Intervention de Colonel Frédéric Jordan

Réunion du mercredi 30 novembre 2022 à 9h00
Commission de la défense nationale et des forces armées

Colonel Frédéric Jordan, secrétaire général d'état-major du centre de doctrine et d'enseignement du commandement (CDEC) de l'armée de Terre :

L'armée de terre utilise près de 2 000 drones. Cela va des drones tactiques, comme le Patroller, aux mini-drones, comme le système de mini-drones de reconnaissance, et même jusqu'aux micro-drones Anafi. Nous nous équipons au maximum pour pouvoir « aller voir derrière la colline ». Nous nous interdisons de les bricoler, mais il n'est en revanche pas exclu d'armer le Patroller.

Les images d'attaques de drones que vous évoquez avaient déjà été observées au Haut-Karabagh ou face à Daech. Nous travaillons beaucoup sur les parades à cette sorte d'épée de Damoclès. Cela passe par une lutte anti-aérienne toutes armes rénovée, qui repose sur le camouflage, des déplacements constants, le guet et l'utilisation de fusils brouilleurs. Nous avons développé le système ARLAD (adaptation réactive pour la lutte anti-drones), qui associe un système de détection et un tourelleau téléopéré montés sur un véhicule de l'avant blindé, qui a été déployé au Sahel.

Des officiers de liaison de nos partenaires et alliés sont intégrés au sein du CDEC et nous échangeons beaucoup avec eux. Le général Givre, directeur du CDEC, a rencontré son homologue allemand il y a quinze jours. Nous avons reçu une délégation néerlandaise, qui a posé beaucoup de questions. Nous avons aussi discuté avec nos camarades espagnols et italiens, et sommes arrivés à peu près aux mêmes conclusions. Nous essayons d'échanger au maximum.

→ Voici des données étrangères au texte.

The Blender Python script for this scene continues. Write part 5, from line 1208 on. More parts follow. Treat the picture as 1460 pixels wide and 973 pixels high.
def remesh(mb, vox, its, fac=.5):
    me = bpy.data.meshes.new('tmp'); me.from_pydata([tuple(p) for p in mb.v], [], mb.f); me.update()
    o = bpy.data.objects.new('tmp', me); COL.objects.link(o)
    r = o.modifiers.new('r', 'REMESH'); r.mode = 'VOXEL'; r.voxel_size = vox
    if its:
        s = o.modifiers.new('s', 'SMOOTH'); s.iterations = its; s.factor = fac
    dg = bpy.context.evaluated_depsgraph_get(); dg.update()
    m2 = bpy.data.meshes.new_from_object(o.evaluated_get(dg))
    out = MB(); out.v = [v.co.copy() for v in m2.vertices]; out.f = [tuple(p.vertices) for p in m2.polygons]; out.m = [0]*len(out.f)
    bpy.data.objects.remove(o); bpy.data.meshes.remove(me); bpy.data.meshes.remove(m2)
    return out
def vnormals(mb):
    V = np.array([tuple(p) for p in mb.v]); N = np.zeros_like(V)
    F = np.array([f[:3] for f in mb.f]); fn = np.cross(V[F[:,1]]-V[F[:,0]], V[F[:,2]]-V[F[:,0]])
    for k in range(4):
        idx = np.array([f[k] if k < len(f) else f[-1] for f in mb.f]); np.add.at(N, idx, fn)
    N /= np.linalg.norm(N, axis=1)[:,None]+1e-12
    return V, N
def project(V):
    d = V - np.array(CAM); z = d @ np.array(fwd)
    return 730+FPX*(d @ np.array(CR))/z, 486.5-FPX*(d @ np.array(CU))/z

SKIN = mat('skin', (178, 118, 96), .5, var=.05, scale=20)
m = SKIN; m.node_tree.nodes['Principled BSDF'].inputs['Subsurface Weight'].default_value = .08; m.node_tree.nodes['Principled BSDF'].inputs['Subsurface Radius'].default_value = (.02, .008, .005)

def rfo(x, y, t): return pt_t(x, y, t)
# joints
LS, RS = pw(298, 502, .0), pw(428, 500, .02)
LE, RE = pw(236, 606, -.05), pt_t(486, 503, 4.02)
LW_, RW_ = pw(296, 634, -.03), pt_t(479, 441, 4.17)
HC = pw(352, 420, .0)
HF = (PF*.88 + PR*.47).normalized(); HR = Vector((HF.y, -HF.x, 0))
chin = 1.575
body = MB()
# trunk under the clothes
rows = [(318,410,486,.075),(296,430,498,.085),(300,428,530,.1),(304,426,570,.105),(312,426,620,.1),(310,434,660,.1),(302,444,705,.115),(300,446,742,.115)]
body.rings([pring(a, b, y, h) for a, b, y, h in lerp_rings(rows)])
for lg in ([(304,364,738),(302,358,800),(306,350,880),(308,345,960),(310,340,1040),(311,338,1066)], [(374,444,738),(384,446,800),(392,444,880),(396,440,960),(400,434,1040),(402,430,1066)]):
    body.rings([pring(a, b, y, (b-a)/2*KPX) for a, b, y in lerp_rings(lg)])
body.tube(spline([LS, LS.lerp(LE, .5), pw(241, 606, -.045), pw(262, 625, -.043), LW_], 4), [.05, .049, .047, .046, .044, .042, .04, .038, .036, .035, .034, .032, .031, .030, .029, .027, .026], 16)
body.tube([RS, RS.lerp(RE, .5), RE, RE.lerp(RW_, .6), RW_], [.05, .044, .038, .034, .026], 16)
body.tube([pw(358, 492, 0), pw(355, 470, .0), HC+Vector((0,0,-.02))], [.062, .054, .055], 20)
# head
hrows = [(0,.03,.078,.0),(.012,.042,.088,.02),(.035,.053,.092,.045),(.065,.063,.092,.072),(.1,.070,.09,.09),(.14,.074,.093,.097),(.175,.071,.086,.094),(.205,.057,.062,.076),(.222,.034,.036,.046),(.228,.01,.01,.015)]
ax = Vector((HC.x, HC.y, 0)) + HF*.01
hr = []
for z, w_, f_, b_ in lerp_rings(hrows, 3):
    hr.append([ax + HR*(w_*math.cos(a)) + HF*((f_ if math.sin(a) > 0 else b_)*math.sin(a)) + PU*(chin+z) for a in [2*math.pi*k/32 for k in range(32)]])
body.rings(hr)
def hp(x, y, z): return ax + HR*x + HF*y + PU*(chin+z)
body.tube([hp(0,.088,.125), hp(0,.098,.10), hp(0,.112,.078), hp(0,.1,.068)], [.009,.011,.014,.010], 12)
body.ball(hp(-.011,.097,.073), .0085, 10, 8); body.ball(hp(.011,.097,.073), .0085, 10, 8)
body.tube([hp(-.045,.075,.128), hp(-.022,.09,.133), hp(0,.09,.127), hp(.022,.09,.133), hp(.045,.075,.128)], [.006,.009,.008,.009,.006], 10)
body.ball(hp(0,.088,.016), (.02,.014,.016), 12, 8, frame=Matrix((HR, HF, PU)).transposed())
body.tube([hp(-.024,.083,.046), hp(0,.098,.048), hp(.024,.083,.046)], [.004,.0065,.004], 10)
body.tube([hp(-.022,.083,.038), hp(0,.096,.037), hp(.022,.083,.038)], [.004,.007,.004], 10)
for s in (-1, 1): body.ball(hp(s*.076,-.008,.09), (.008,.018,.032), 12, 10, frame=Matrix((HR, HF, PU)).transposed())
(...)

Certaines frappes qualifiées de stratégiques relèvent plutôt des frappes dans la grande profondeur tactique, qu'elles soient russes ou ukrainiennes. Les Ukrainiens, notamment avec des lance-roquettes Himars, visent les dépôts de munitions et les centres de commandement russes afin de réduire l'effet de l'artillerie sur le front. Quant aux frappes russes, elles ont pour objectif de limiter les bascules d'effort de l'armée ukrainienne. Cette dernière en effet, si elle compte 700 000 hommes, ne dispose pas d'équipements en quantité suffisante pour tous les équiper lors des offensives et elle est contrainte de procéder à des transports de matériel entre secteurs du front.

Non, le char n'est pas mort, mais il faut bien l'utiliser. Il est très vulnérable à l'arrêt – par exemple s'il est à cours de carburant – ou s'il n'est pas accompagné de son rideau d'infanterie – nous avons tous vu les chars russes entrer dans des villes et tomber dans des embuscades. Sa force, c'est d'être très mobile et de permettre de concentrer les efforts au bon endroit pour rompre le front. Après avoir mené une défense élastique au début du conflit, les Ukrainiens ont organisé des contre-attaques en septembre avec d'importantes unités blindées et mécanisées, dont la taille allait jusqu'à la brigade. En concentrant leurs feux, avec un rapport parfois de sept contre un, ils ont pu percer le dispositif russe, du côté de Lyman notamment, et en profiter dans la profondeur Le char reste donc un atout, à condition d'être utilisé dans le cadre d'un combat interarmes bien mené. Cela suppose une logistique efficace, en particulier une logistique de l'avant, avec des équipes légères et des véhicules capables de tracter les matériels en panne ou endommagés pour les réparer très vite, au plus près de la ligne de front. Les Russes ont abandonné beaucoup de blindés, parfois à la suite de mouvements de panique, mais aussi faute d'une logistique adaptée.

Quant à la question de l'hiver, sur le plan tactique, le gel va effectivement permettre à l'un ou l'autre des belligérants de relancer des actions et de tenter la rupture. En revanche, il est très difficile d'anticiper les réactions de la population face aux pénuries d'énergie. Mais l'histoire montre que les gens continuent de combattre y compris dans le dénuement le plus total. La famine sévit au Yémen depuis des années, et pourtant la guerre s'y poursuit.